◆ TASK DIRECTIONS
Beginning with the first line of the data below, reproduce every line unchanged, ending with the line that holds "return m.node_tree.nodes, m.node_tree.links".

◆ MATERIAL PROVIDED
START

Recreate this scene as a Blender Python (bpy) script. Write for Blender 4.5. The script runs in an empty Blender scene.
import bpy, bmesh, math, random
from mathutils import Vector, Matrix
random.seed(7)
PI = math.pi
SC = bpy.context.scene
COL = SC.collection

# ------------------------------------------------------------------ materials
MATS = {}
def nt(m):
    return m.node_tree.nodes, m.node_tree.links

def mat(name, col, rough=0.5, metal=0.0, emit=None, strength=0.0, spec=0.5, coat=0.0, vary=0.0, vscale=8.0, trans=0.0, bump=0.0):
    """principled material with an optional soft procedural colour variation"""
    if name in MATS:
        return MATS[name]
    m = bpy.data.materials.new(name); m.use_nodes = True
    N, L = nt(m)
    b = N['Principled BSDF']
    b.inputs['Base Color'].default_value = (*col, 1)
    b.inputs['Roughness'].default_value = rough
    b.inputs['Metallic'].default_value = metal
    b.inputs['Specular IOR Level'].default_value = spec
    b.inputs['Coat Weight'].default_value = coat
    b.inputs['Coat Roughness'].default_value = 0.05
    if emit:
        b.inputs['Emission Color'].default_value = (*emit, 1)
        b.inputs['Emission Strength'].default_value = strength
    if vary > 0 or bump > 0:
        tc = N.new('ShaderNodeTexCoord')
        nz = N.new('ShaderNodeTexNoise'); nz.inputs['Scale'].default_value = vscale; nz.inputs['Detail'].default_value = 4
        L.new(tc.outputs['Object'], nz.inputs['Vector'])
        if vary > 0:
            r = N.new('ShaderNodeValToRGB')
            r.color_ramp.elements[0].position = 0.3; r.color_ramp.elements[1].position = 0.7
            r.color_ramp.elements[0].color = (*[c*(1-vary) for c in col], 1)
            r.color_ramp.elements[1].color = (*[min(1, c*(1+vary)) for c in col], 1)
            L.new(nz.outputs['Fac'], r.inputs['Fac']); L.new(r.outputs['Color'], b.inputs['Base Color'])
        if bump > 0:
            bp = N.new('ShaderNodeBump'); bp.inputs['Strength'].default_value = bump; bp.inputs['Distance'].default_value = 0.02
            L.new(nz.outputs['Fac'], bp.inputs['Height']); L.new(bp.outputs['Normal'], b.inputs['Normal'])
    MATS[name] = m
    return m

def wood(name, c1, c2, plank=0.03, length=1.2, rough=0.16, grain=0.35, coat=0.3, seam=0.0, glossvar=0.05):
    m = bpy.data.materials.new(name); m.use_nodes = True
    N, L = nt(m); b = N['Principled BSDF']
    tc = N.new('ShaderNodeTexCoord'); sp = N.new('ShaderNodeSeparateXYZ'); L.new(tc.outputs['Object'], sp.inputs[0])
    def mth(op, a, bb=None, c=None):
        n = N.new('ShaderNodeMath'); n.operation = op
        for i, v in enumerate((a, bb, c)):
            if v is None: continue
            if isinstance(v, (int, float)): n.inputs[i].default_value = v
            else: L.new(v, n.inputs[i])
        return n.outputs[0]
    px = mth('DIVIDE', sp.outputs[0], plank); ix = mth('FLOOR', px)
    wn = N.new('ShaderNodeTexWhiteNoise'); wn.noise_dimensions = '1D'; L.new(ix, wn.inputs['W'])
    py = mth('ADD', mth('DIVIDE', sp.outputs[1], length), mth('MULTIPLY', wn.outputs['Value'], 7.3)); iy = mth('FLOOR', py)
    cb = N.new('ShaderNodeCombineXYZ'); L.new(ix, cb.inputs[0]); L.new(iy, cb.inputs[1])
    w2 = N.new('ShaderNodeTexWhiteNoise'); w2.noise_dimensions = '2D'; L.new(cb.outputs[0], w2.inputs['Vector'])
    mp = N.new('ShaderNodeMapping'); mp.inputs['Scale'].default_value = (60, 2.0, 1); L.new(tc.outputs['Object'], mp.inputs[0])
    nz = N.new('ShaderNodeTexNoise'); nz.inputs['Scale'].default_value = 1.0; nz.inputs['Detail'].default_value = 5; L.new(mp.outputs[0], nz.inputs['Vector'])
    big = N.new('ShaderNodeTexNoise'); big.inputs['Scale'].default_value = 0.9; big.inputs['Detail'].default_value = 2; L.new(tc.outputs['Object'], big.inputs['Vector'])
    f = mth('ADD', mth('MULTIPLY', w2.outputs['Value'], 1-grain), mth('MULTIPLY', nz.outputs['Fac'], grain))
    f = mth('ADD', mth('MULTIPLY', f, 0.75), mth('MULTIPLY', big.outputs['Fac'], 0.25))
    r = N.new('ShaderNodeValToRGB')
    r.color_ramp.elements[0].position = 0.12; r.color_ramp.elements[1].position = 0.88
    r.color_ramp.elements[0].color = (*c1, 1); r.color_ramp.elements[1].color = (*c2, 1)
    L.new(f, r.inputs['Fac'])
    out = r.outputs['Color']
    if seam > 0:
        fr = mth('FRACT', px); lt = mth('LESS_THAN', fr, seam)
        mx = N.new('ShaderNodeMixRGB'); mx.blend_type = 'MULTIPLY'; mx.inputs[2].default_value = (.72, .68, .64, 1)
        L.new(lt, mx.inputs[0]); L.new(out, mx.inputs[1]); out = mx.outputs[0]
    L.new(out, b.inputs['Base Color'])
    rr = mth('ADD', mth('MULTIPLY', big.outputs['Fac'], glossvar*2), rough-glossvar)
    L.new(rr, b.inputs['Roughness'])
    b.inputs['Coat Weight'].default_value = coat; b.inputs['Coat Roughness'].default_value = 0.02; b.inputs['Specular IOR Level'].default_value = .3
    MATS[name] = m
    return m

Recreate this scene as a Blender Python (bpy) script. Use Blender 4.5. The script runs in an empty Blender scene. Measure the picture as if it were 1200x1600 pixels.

END

◆ TASK SOLUTION
Recreate this scene as a Blender Python (bpy) script. Write for Blender 4.5. The script runs in an empty Blender scene.
import bpy, bmesh, math, random
from mathutils import Vector, Matrix
random.seed(7)
PI = math.pi
SC = bpy.context.scene
COL = SC.collection

# ------------------------------------------------------------------ materials
MATS = {}
def nt(m):
    return m.node_tree.nodes, m.node_tree.links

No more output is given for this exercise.